Look closely at the witness of this Christian community. They welcomed, engaged, and afterwards forgave the killer. Roof repeatedly talked about race-hatred and fear. The folks at Emmanuel AME Church talked about Jesus. And at the moment of decision, they lived and acted out the teachings of Jesus. In the moment of decision, they demonstrated that Jesus is with them in the storm and that how we cross the lake, how we weather the storm, is just as miraculous and life-changing as what comes on the other side.
Look up. Would you please? See those ribs and beams. Does it remind you of something? This church, like many others, is built to be reminiscent of the inside of a boat. Imagine we are sitting underneath an upside down boat. (I sometimes imagine that we gather, by the side of our lake, next to an upturned boat, gathered around our Risen Lord while he serves breakfast!)

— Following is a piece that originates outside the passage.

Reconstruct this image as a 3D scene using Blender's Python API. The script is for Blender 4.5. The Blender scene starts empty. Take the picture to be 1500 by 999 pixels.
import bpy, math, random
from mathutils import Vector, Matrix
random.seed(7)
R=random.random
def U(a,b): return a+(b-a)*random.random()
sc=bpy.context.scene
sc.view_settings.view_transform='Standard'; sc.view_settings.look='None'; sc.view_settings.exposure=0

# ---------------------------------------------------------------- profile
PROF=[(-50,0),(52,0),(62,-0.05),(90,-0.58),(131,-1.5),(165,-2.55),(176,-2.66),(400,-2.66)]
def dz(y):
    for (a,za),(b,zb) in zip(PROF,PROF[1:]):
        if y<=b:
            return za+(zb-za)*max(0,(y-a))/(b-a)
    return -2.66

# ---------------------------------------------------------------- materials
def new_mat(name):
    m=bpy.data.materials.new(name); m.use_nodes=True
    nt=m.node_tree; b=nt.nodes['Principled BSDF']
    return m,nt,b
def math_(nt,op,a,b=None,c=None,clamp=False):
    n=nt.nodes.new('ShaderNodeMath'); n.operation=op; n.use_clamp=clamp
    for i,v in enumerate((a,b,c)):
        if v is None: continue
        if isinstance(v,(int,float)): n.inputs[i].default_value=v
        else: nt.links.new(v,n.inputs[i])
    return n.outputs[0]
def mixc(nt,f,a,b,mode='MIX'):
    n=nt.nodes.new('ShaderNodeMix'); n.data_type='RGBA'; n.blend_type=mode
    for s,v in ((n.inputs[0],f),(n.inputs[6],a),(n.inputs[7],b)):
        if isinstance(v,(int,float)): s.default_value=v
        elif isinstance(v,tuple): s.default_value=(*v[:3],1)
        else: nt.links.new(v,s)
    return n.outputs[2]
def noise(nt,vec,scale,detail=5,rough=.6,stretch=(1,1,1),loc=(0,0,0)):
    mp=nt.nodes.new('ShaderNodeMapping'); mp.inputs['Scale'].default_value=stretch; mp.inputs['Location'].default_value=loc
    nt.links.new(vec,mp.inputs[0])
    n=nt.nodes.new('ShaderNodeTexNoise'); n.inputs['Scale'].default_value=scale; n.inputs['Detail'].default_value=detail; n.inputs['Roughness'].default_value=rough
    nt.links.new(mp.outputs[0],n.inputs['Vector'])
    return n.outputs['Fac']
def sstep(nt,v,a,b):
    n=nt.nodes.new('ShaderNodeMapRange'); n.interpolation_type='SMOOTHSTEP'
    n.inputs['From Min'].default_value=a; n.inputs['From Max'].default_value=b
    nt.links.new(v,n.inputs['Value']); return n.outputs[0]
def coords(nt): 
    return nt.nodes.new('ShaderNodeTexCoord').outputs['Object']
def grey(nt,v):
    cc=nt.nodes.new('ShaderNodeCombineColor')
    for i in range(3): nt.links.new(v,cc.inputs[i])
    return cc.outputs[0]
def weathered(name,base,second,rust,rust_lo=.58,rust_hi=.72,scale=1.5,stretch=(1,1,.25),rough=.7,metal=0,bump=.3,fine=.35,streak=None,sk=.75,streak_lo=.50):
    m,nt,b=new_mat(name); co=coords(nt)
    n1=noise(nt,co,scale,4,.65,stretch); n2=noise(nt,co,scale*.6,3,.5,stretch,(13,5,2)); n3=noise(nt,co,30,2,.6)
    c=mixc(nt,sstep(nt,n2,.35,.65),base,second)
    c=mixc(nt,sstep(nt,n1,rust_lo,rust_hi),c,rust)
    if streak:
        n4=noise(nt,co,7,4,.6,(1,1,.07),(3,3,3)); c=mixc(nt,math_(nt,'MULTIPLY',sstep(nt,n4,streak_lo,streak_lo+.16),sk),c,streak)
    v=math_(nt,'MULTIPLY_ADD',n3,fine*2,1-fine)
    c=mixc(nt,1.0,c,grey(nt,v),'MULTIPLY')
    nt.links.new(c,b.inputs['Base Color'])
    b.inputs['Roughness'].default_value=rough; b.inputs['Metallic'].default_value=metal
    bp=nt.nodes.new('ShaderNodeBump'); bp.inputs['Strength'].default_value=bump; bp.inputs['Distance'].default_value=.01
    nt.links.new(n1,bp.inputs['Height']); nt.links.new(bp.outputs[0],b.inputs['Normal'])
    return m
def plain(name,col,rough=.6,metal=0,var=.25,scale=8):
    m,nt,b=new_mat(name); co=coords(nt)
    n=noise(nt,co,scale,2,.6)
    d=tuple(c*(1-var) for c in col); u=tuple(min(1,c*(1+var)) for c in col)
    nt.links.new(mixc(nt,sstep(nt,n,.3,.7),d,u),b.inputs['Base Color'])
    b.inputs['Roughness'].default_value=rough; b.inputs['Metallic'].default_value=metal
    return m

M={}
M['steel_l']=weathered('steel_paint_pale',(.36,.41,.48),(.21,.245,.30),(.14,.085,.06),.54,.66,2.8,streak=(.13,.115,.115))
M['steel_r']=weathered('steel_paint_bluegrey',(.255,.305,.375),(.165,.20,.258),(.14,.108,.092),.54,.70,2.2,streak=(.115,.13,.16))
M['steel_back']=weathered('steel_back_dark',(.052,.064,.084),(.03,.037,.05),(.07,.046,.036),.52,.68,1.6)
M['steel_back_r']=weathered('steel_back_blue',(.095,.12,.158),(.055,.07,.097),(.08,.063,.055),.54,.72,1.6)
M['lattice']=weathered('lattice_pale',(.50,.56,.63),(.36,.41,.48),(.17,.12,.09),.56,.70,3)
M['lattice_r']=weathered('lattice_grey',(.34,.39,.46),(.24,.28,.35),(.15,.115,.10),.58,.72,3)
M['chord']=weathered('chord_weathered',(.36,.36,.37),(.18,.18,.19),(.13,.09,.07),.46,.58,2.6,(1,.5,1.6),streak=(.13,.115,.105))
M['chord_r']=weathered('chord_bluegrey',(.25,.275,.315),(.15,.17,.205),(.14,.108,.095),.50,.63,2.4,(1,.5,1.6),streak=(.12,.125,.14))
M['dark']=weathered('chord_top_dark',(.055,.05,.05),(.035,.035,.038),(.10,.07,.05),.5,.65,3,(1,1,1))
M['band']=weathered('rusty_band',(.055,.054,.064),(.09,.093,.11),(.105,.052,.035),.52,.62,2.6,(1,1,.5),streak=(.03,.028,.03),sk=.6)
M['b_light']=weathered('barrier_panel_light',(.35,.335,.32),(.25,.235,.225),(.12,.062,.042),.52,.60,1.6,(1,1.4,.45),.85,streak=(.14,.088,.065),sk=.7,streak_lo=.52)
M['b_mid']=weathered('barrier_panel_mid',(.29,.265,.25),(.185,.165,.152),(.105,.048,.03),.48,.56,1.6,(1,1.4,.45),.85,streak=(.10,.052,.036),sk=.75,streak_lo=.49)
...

Now look around you. We who sit in this nave—the root word for this room is the same as the root word for “navy”—are people who have crossed the waters of baptism are daily crossing from our world of waste, hatred, violence and sin, into God’s kingdom of love, justice, and perfect community. We don’t have to go very far to find people in need, to find people in need of healing, to find people different than ourselves. The people Jesus sends us to are right next door, at work, at school, right around the corner…they may even be right here sitting next to you. And the storms haven’t gone away either. We would like to have the little ship we sit in protect us from the storms and be a shelter from the storms we face every day.
But a boat is not designed to merely protect us from the storm—even modern cruise ships, container ships and naval vessels with all the hi-tech stabilizers in the world can’t stop the storm!  No, ships are meant to convey us through the storm.  
This nave—this ship, this vessel that houses the God’s gathered people—conveys us through the storm.  And Jesus is with us throughout the voyage.

So why did the disciples cross the big lake in the little boat? To get to the other side! And…more than that… because Jesus told them to! It's time to cross the lake!